China made use of US$14.1 billion foreign direct investment in the first four months of this year, registering a 29.06 percent increase on comparable months last year, according to the Ministry of Foreign Trade and Economic Cooperation (MOFTEC).

Contracted foreign direct investment increased 5.10 percent year-on-year to US$21.3 billion during the period.

Analysts attributed the big increase in actual foreign direct investment in China largely to the country's recent WTO entry.

Starting this year, China is to open up its service sectors to foreign investors in accordance with its WTO commitments.

These include telecoms, banking, insurance, tourism and trading, which foreign investors have long coveted but which have largely remained State monopolies.

China's WTO membership boosted foreign investor confidence in the market with heightened expectations of transparency, stability and predictability in Chinese trade and investment policies and an improved business environment, said Long Guoqiang, a senior researcher with the Development Research Centre of the State Council.
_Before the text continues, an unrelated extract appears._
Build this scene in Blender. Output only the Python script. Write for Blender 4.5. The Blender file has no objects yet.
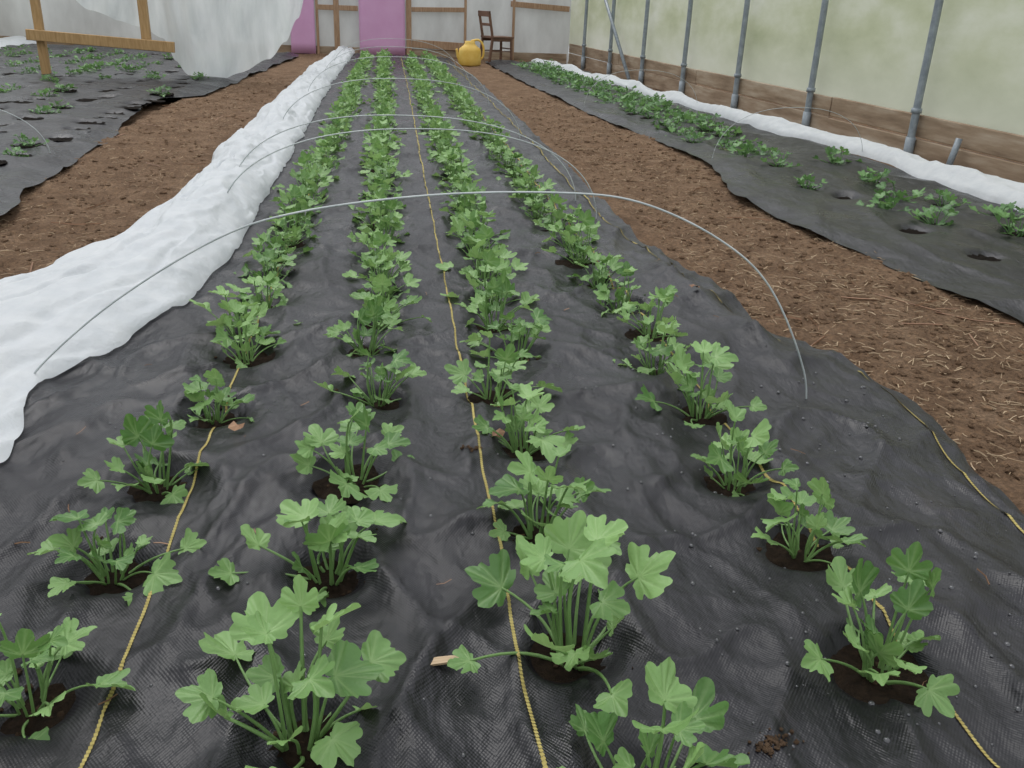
import bpy, math, random
from mathutils import Vector, Matrix, noise
random.seed(7)
SC=bpy.context.scene
COL=bpy.context.collection
def U(a,b): return random.uniform(a,b)
def N(x,y,z=0.0): return noise.noise(Vector((x,y,z)))
def lerp(a,b,t): return a+(b-a)*t
def interp(tab,y):
    if y<=tab[0][0]: return tab[0][1]
    for (a,va),(b,vb) in zip(tab,tab[1:]):
        if y<=b:
            t=(y-a)/(b-a); t=t*t*(3-2*t)
            return va+(vb-va)*t
    return tab[-1][1]

# ------------------------------------------------------------ materials
def newmat(name):
    m=bpy.data.materials.new(name); m.use_nodes=True
    nt=m.node_tree; nt.nodes.clear()
    out=nt.nodes.new('ShaderNodeOutputMaterial')
    return m,nt,out
def nd(nt,t,**k):
    n=nt.nodes.new(t)
    for a,b in k.items(): setattr(n,a,b)
    return n
def pbr(nt,out,col=(.5,.5,.5),rough=.6,spec=.5,link=True):
    p=nt.nodes.new('ShaderNodeBsdfPrincipled')
    p.inputs['Base Color'].default_value=(*col,1)
    p.inputs['Roughness'].default_value=rough
    p.inputs['Specular IOR Level'].default_value=spec
    if link: nt.links.new(p.outputs[0],out.inputs[0])
    return p
def noise_ramp(nt,scale,stops,detail=6,vec=None,rough=.6):
    tc=nd(nt,'ShaderNodeTexCoord')
    n=nd(nt,'ShaderNodeTexNoise'); n.inputs['Scale'].default_value=scale; n.inputs['Detail'].default_value=detail
    n.inputs['Roughness'].default_value=rough
    nt.links.new(vec if vec else tc.outputs['Object'],n.inputs['Vector'])
    r=nd(nt,'ShaderNodeValToRGB')
    els=r.color_ramp.elements
    els[0].position=stops[0][0]; els[0].color=(*stops[0][1],1)
    els[1].position=stops[-1][0]; els[1].color=(*stops[-1][1],1)
    for p,c in stops[1:-1]:
        e=els.new(p); e.color=(*c,1)
    nt.links.new(n.outputs['Fac'],r.inputs['Fac'])
    return n,r
def bump(nt,p,src,strength,dist):
    b=nd(nt,'ShaderNodeBump'); b.inputs['Strength'].default_value=strength; b.inputs['Distance'].default_value=dist
    nt.links.new(src,b.inputs['Height']); nt.links.new(b.outputs[0],p.inputs['Normal']); return b
def mapped(nt,scale):
    tc=nd(nt,'ShaderNodeTexCoord'); m=nd(nt,'ShaderNodeMapping'); m.inputs['Scale'].default_value=scale
    nt.links.new(tc.outputs['Object'],m.inputs['Vector']); return m.outputs[0]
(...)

Robust economic growth in China is also a major attraction to foreign investors at a time when the world economic outlook is gloomy, he said.
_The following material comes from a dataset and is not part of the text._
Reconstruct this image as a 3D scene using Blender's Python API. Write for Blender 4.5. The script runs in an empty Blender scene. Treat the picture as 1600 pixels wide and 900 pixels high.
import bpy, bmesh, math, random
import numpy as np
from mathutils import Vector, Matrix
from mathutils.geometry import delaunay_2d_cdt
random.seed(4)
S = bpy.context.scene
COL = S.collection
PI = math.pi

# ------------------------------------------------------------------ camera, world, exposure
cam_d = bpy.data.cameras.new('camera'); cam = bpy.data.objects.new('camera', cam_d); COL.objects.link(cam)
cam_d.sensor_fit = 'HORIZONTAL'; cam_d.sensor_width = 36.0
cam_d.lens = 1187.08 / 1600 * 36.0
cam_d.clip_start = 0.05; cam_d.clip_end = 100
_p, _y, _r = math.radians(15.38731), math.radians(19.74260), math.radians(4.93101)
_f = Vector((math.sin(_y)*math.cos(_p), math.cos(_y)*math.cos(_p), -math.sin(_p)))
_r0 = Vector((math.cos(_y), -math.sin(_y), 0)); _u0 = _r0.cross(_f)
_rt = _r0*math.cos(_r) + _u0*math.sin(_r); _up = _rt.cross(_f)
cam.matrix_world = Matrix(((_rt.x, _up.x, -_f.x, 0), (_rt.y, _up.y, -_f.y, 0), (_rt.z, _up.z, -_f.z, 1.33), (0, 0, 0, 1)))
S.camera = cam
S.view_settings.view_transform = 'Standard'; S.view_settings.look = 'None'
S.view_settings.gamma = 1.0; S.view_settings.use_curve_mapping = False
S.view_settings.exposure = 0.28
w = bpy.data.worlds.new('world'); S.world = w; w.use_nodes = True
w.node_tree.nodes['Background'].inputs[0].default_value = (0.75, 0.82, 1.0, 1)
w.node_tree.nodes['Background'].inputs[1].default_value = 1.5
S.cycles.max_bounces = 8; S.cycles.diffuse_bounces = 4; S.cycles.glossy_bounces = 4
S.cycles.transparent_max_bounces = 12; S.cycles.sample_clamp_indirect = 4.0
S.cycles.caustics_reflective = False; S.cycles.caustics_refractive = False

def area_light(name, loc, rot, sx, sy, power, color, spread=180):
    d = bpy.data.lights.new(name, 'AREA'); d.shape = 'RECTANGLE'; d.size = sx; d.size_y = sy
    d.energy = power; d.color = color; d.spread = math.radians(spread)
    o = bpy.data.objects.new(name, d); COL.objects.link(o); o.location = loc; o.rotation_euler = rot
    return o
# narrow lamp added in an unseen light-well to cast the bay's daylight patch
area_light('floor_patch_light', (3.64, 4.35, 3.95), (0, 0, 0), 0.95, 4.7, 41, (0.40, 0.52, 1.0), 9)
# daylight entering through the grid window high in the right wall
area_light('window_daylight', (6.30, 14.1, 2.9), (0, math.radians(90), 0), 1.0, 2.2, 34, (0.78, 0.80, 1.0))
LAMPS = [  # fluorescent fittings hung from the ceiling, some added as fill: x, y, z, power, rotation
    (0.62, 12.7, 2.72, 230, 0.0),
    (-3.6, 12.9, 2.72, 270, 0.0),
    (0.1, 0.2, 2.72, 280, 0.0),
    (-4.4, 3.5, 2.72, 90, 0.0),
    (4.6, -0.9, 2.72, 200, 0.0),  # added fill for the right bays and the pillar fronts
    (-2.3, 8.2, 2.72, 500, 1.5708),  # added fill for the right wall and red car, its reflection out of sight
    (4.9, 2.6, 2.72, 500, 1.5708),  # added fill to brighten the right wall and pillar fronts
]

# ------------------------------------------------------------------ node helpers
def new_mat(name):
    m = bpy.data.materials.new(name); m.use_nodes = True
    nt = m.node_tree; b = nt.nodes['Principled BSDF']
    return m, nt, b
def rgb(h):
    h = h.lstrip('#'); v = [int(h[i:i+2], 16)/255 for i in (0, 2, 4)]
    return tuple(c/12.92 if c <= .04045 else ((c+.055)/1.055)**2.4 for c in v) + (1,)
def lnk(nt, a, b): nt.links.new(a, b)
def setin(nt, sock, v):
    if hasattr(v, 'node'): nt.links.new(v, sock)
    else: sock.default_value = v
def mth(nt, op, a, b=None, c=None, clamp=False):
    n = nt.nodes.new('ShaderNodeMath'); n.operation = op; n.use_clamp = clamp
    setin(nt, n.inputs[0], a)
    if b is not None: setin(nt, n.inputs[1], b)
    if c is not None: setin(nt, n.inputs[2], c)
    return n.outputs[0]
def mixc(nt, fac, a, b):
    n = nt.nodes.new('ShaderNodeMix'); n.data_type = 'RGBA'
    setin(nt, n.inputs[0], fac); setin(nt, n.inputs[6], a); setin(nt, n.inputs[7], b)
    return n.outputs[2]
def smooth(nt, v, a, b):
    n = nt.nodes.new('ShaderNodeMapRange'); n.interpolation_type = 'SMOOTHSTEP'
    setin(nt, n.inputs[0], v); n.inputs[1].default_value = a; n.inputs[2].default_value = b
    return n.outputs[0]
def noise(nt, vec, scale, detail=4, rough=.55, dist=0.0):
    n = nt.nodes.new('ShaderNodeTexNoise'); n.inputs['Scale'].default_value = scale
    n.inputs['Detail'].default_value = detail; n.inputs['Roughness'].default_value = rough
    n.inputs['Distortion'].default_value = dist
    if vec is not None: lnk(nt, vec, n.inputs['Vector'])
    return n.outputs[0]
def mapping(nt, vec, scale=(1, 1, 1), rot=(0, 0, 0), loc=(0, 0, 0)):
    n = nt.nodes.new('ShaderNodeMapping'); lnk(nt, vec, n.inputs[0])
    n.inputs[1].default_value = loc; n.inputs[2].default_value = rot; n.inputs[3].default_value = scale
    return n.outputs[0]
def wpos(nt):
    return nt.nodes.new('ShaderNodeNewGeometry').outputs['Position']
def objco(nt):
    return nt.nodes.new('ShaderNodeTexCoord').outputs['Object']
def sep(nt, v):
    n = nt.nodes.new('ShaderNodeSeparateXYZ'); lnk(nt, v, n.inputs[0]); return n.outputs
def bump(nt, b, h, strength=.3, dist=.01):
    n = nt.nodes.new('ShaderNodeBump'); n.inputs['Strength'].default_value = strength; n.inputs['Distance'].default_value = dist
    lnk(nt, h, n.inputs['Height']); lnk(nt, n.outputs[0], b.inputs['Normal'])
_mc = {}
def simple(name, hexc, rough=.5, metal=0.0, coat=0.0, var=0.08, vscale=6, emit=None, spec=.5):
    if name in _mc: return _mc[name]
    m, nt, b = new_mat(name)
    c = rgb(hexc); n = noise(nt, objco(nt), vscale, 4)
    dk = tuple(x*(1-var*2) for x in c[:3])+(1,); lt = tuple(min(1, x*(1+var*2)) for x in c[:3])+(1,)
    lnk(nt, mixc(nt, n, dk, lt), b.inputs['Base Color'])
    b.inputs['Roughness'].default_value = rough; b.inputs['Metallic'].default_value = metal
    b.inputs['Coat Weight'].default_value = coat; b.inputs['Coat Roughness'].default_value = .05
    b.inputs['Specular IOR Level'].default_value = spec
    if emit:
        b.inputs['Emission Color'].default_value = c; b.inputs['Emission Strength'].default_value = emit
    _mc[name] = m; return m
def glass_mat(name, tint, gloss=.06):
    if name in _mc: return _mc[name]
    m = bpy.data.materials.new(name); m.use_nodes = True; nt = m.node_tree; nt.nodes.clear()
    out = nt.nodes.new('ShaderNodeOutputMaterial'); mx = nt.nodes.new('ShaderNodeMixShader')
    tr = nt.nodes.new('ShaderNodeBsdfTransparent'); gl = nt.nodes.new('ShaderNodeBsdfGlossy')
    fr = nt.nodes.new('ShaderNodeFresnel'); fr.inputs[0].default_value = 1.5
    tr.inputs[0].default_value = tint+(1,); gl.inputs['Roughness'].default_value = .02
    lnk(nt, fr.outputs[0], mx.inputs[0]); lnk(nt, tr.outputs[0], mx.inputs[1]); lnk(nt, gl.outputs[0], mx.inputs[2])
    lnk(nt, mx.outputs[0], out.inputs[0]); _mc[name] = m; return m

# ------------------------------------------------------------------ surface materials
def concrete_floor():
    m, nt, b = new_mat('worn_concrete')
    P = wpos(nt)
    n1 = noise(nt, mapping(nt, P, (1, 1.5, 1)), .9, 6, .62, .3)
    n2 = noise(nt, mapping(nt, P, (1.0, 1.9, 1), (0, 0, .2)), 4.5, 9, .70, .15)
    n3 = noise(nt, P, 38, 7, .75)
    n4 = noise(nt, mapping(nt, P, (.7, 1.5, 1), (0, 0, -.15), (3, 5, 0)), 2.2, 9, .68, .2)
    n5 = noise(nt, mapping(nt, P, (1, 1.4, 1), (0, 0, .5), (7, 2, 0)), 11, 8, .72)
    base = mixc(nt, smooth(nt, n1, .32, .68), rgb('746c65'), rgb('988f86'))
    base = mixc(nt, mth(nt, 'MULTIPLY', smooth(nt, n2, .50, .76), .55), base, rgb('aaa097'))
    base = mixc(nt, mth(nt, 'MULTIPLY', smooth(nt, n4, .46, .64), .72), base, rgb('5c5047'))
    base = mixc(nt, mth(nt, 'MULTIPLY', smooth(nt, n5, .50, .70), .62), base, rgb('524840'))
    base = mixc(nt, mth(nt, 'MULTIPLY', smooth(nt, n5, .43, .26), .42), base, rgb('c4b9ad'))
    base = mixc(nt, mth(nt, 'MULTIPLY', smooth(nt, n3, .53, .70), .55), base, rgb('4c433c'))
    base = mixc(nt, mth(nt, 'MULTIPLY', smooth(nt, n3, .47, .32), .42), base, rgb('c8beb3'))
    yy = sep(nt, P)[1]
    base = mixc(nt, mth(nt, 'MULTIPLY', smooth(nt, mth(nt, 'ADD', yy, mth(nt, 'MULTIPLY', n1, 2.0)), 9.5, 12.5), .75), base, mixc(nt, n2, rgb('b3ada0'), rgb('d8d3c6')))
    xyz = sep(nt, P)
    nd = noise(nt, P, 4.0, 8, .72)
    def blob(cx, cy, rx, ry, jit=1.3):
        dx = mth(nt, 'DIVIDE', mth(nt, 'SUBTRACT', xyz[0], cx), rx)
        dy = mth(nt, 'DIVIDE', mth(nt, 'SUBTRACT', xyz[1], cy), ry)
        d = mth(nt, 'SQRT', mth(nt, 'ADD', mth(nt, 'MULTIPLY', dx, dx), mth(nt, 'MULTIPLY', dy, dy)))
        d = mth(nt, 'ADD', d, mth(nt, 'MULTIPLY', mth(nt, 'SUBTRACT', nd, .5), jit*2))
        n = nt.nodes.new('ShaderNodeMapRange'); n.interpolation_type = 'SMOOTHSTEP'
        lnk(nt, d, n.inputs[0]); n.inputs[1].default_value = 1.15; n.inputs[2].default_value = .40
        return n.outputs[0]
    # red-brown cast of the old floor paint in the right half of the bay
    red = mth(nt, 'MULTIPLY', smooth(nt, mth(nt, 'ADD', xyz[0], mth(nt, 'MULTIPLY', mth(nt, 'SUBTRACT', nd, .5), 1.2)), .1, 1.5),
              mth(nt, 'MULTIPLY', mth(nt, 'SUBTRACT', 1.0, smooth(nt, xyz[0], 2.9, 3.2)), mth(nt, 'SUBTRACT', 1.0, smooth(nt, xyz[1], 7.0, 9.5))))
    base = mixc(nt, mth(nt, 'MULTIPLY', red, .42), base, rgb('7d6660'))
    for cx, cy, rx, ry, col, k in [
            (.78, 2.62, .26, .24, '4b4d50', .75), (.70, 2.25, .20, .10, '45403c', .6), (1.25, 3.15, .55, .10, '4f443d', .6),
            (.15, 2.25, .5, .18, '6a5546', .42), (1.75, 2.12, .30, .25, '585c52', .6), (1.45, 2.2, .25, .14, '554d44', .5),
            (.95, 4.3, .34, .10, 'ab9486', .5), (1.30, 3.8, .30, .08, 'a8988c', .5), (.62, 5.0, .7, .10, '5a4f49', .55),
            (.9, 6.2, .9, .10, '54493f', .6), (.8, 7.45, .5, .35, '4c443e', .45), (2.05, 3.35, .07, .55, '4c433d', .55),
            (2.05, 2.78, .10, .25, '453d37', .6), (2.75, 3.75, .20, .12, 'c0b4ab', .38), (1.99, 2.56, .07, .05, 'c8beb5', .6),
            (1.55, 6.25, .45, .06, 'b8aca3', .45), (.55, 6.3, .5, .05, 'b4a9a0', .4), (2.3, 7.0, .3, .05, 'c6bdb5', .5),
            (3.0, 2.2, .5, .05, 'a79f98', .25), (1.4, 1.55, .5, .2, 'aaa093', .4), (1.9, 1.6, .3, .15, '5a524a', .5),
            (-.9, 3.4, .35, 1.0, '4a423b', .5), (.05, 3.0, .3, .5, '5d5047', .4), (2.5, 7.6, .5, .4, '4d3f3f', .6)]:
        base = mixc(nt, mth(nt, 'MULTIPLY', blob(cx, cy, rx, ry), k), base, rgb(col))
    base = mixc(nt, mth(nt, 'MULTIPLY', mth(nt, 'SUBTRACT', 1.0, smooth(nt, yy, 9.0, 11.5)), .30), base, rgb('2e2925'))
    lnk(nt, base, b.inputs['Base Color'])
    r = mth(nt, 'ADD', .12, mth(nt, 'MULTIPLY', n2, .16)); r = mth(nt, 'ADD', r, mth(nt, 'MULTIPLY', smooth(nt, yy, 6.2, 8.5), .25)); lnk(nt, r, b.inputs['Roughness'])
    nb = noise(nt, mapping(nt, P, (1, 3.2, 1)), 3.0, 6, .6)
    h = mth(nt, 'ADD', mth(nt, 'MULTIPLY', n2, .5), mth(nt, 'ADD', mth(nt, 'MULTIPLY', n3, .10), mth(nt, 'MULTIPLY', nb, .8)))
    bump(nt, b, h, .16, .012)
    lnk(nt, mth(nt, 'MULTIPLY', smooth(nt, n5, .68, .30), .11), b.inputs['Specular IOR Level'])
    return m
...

China's economy is still projected to increase 7.5 percent year-on-year this year despite slack external demand owing to a recession in the United States economy and stalling Japanese recovery.
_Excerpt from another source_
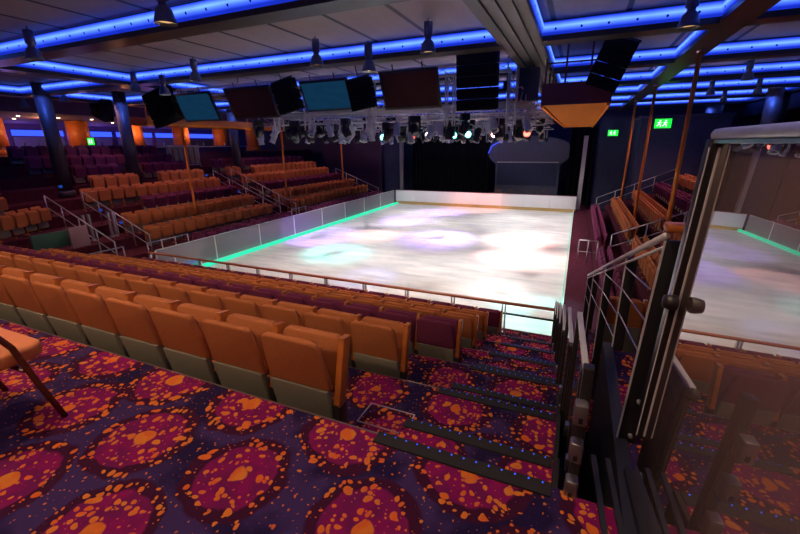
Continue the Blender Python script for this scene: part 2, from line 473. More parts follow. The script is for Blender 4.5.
# ------------------------------------------------------------------ theatre seats
def rrect(x0, x1, z0, z1, r, n=4, bottom=False):
    pts = []
    def arc(cx, cz, a0):
        for k in range(n + 1):
            t = a0 + PI / 2 * k / n; pts.append((cx + r * math.cos(t), cz + r * math.sin(t)))
    arc(x1 - r, z1 - r, 0); arc(x0 + r, z1 - r, PI / 2)
    if bottom: arc(x0 + r, z0 + r, PI); arc(x1 - r, z0 + r, 1.5 * PI)
    else: pts.extend([(x0, z0), (x1, z0)])
    return pts
LEAN = .20
def bk(y):  # point on the leaning back at depth y
    return lambda x, z: (x, y - (z - .35) * LEAN, z)
def m_backrest(mb):
    pts = [(x * (1 - .11 * (z - .53) / .385), z) for x, z in rrect(-.256, .256, .53, .915, .06)]
    mb.prism(pts, bk(.03), bk(.085)); return mb
def m_panel(mb):
    poly = [(-.24, .54), (-.24, .14), (-.18, .10), (.18, .10), (.24, .14), (.24, .54)]
    poly = poly[::-1]
    mb.prism(poly, bk(.012), bk(.07)); return mb
def m_front(mb):
    mb.prism(rrect(-.242, .242, .44, .85, .055), lambda x, z: (x, .115 + (z - .44) * .10, z), lambda x, z: (x, .19 + (z - .44) * .10, z)); return mb
def m_tip(mb):
    mb.prism(rrect(-.215, .215, .36, .80, .07, bottom=True), lambda x, z: (x * 1.08, .20 + (z - .36) * .08, z), lambda x, z: (x * 1.08, .275 + (z - .36) * .05, z)); return mb
def m_arm(mb, x=.274):
    pr = [(.02, .40), (.11, .40), (.215, .85), (.13, .86)]
    mb.prism(pr, lambda y, z: (x - .024, y, z), lambda y, z: (x + .024, y, z)); return mb
def m_cap(mb, x=.274):
    mb.prism([(.125, .859), (.217, .849), (.219, .859), (.127, .870)], lambda y, z: (x - .022, y, z), lambda y, z: (x + .022, y, z)); return mb
def m_leg(mb, x=.274):
    mb.box(x - .020, x + .020, .02, .13, .05, .42); mb.box(x - .038, x + .038, -.03, .18, 0, .05); return mb
SEATME = {
    'panel': m_panel(MB()).mesh('back_panel', 'shell', .012), 'arm': m_arm(MB()).mesh('armrest', 'wood', .008),
    'cap': m_cap(MB()).mesh('armrest_cap', 'wood'), 'leg': m_leg(MB()).mesh('leg', 'black', .006)}
for c in ('orange', 'purple'):
    SEATME[c + 'back'] = m_backrest(MB()).mesh('backrest', c, .022, 3)
    fr = m_front(MB()); SEATME[c + 'front'] = fr.mesh('back_cushion', c, .018, 2)
    SEATME[c + 'tip'] = m_tip(MB()).mesh('seat_cushion', c, .025, 3)
    mb = MB(); m_backrest(mb); m_front(mb); m_tip(mb); mb.m = 1; m_panel(mb); mb.m = 2; m_arm(mb); mb.m = 3; m_leg(mb)
    SEATME[c + 'lod'] = mb.mesh('theatre_seat', [c, 'shell', 'wood', 'black'], .02, 1)
PROTO = {}
def near_seat(colour, loc, label, group, rz=0.0, left_arm=False):
    """seat built of parts; the first of each colour is the source of every copy"""
    if colour not in PROTO:
        t = thing('theatre_seat', label, 'seat', loc, rz, group)
        for nm, key in (('backrest', colour + 'back'), ('back_cushion', colour + 'front'), ('seat_cushion', colour + 'tip'), ('back_panel', 'panel'), ('armrest', 'arm'), ('leg', 'leg')):
            p = link(nm, SEATME[key], t)
            if nm == 'armrest': link('armrest_cap', SEATME['cap'], p)
        PROTO[colour] = t
    else:
        t = copy_tree(PROTO[colour]); t.location = loc; t.rotation_euler = (0, 0, rz); tag(t, label, 'seat', group)
    if left_arm:
        p = link('armrest', SEATME['arm'], t, (-.548, 0, 0)); link('armrest_cap', SEATME['cap'], p); link('leg', SEATME['leg'], t, (-.548, 0, 0))
    return t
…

Long said he expected China to remain the destination of choice for foreign investment in Asia, although many companies are tightening their capital budgets under the double pressures of the economic slowdown and the decline in capital markets.

There may be a leveling or modest decline in newly committed foreign investment in China in the first half of the year compared to the same period in 2001, he said.

Companies with multiple facilities or those that have already committed capital are more likely to sustain their investment programs than companies localizing their operations in China for the first time.

Re-investment and investment in existing projects are more likely to grow than new schemes, said Long.

China had approved the establishment of 388,945 foreign-invested companies in the country at the end of April, with contracted foreign capital of US$766.6 billion and a total of US$409.4 billion actually used, according to MOFTEC statistics.

On foreign trade, GAC figures show that exports in the January-April period rose 12 percent to US$91.38 billion and import grew 8.8 percent to US$83.14 billion, leaving a trade surplus of US$8.24 billion.

In April, the trade volume hit a record high of US$52.48 billion, a year-on-year increase of 17.5 percent.

Of the total, exports were valued at US$26.73 billion, up 17.2 percent, while imports reached US$25.75 billion, up 17.8 percent. The month's trade surplus was US$0.97 billion.

In the four months, primary product exports increased at a higher speed and primary product imports started to grow. The trade volume in this regard reached US$74.85 billion, up 6.3 percent.

Processing trade volume in the four months reached US$84.97 billion, jumping 15.2 percent, with export up 12.4 percent to US$50.6 billion and import up 19.6 percent to US$34.37 billion.

China's steady economic growth, accession to the WTO and trade promotion measures, as well as the robust recovery of the US economy and growth of the world economy and trade contributed to the growth, experts said.